> **Material supplied**
++++

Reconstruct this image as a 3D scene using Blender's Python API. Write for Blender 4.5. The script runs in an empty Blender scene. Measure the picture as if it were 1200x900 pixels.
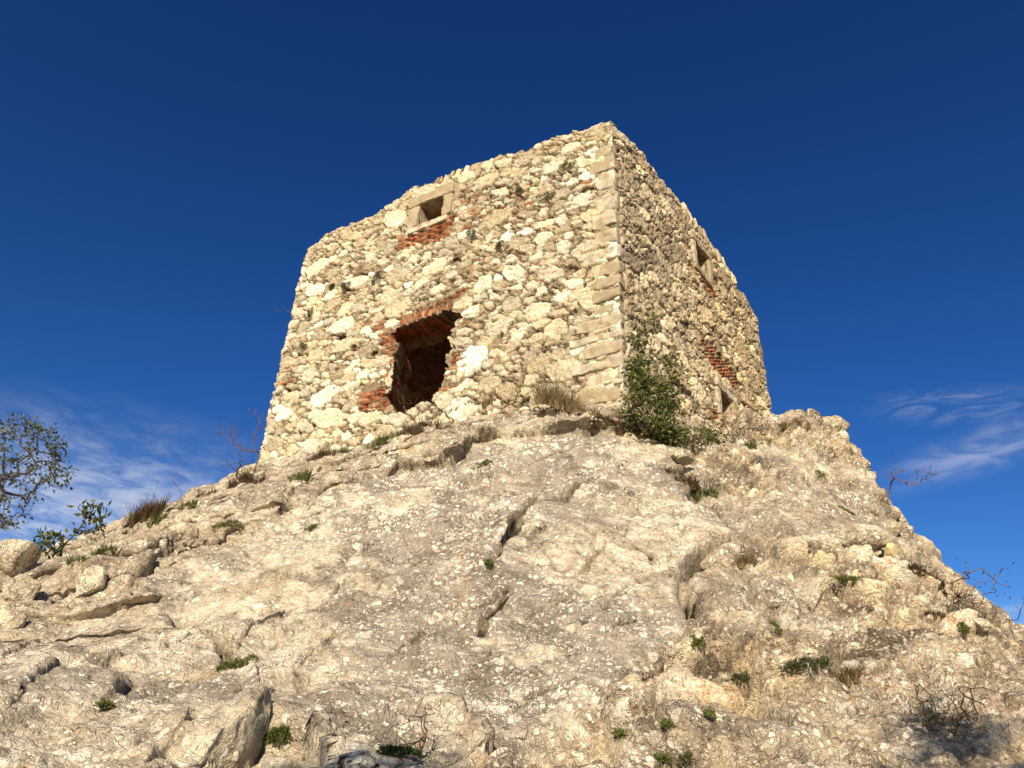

++++

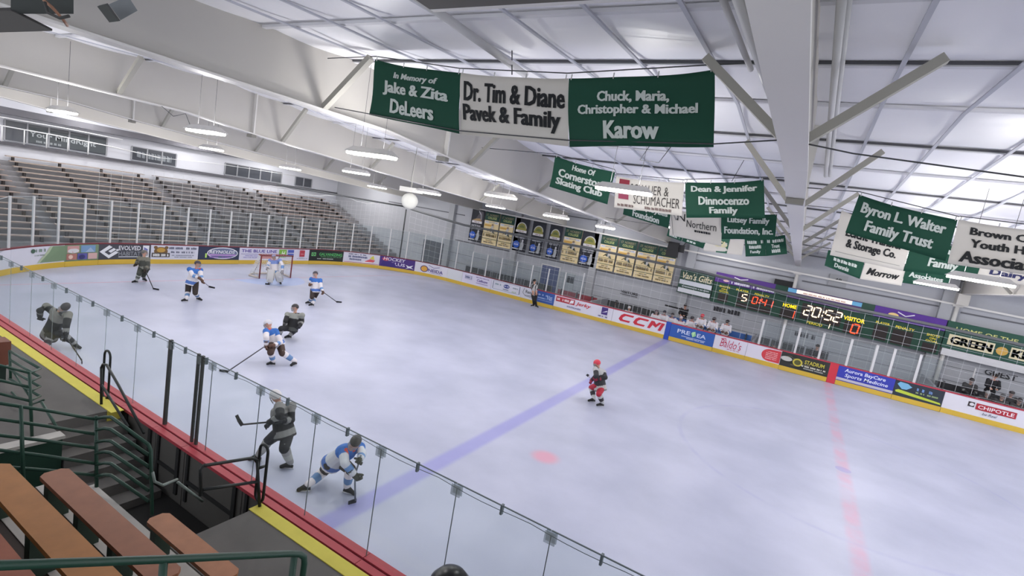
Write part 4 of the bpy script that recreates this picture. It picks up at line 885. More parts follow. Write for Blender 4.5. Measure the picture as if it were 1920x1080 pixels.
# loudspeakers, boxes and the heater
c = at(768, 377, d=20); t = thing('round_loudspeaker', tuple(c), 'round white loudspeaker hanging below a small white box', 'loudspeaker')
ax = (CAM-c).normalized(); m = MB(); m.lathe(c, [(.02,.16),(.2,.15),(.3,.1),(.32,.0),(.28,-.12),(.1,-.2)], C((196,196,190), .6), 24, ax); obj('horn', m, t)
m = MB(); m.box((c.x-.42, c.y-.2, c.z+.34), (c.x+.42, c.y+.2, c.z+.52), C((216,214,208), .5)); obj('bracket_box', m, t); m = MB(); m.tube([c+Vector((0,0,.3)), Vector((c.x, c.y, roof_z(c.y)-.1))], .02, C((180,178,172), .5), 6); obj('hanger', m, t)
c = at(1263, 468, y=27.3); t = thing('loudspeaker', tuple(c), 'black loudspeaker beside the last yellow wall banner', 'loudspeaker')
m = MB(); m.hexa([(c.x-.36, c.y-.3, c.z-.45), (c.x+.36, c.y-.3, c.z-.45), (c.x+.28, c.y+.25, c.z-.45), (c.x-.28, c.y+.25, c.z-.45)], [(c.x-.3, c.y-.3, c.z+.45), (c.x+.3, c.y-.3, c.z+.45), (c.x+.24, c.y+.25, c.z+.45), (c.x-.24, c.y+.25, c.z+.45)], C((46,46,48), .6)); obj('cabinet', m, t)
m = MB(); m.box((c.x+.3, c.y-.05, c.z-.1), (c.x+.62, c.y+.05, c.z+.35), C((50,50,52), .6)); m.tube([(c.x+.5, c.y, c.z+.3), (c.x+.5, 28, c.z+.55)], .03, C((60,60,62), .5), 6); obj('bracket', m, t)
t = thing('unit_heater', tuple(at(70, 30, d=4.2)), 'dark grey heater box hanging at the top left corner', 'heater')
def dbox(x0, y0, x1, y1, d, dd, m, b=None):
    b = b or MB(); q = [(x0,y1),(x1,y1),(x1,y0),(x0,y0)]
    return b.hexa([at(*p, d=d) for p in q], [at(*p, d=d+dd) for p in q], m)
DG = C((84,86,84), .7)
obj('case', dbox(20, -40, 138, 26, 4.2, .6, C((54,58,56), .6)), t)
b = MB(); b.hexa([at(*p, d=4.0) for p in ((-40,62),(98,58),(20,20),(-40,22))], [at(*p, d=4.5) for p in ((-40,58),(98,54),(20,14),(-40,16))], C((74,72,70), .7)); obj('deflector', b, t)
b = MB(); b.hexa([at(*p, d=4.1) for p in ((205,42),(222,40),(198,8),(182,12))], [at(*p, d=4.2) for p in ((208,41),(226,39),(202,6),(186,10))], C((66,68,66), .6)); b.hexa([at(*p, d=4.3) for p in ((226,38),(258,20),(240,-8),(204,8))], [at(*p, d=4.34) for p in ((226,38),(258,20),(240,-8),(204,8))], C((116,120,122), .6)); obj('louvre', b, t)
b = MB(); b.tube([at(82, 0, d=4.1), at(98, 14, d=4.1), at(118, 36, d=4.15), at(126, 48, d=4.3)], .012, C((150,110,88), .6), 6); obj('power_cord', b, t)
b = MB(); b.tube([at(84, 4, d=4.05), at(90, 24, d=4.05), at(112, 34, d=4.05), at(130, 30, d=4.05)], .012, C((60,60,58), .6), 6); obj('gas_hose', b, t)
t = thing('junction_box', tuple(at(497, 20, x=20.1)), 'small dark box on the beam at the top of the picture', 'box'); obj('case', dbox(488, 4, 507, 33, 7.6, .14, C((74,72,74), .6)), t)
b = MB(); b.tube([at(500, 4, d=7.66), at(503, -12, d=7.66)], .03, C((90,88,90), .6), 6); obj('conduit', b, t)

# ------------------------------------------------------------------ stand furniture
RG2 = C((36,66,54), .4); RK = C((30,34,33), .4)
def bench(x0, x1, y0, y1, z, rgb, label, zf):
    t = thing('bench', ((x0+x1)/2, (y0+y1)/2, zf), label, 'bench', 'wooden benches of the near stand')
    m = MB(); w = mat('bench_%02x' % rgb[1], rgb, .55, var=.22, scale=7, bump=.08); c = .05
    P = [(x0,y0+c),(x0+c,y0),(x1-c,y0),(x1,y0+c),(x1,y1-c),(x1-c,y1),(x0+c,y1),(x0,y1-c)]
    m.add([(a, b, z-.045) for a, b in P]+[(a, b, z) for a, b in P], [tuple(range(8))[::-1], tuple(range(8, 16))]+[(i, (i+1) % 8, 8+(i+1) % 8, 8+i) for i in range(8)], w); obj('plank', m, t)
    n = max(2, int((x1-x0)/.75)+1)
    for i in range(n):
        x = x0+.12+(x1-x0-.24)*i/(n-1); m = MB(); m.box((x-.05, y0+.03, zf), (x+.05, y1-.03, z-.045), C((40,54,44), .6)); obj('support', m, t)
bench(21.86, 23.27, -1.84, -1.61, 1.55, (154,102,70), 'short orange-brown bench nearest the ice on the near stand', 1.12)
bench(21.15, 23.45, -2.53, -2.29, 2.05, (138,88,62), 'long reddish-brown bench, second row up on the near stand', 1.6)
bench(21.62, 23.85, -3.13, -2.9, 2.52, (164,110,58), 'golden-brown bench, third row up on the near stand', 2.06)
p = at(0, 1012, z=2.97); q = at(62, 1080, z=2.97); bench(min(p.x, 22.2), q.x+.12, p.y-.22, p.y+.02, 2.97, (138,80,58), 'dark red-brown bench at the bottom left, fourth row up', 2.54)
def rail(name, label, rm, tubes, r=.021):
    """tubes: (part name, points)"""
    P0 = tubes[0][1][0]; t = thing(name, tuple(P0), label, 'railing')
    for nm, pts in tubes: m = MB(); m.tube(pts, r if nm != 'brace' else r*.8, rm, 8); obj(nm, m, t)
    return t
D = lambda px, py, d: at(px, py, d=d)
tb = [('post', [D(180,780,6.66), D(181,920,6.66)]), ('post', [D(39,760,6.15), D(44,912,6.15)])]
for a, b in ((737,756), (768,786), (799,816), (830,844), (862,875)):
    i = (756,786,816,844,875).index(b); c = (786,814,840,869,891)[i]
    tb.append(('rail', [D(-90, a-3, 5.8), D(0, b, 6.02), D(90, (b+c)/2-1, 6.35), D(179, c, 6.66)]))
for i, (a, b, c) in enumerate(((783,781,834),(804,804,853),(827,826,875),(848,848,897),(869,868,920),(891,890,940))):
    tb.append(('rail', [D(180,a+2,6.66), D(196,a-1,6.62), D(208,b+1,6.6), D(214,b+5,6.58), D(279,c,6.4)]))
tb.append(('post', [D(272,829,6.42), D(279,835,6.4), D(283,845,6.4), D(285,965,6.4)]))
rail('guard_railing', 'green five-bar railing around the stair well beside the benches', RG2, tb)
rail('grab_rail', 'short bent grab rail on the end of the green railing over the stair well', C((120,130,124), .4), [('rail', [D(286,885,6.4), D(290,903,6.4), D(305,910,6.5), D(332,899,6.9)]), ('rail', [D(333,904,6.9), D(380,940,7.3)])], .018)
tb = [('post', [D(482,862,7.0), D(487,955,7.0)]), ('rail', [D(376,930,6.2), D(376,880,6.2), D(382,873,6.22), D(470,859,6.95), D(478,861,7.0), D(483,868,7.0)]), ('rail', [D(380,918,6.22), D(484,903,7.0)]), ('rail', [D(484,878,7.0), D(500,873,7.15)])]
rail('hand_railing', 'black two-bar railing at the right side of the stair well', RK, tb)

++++

Which lines hold the word "part"? Copy every one of them.

> **Problem solution**
Write part 4 of the bpy script that recreates this picture. It picks up at line 885. More parts follow. Write for Blender 4.5. Measure the picture as if it were 1920x1080 pixels.
    """tubes: (part name, points)"""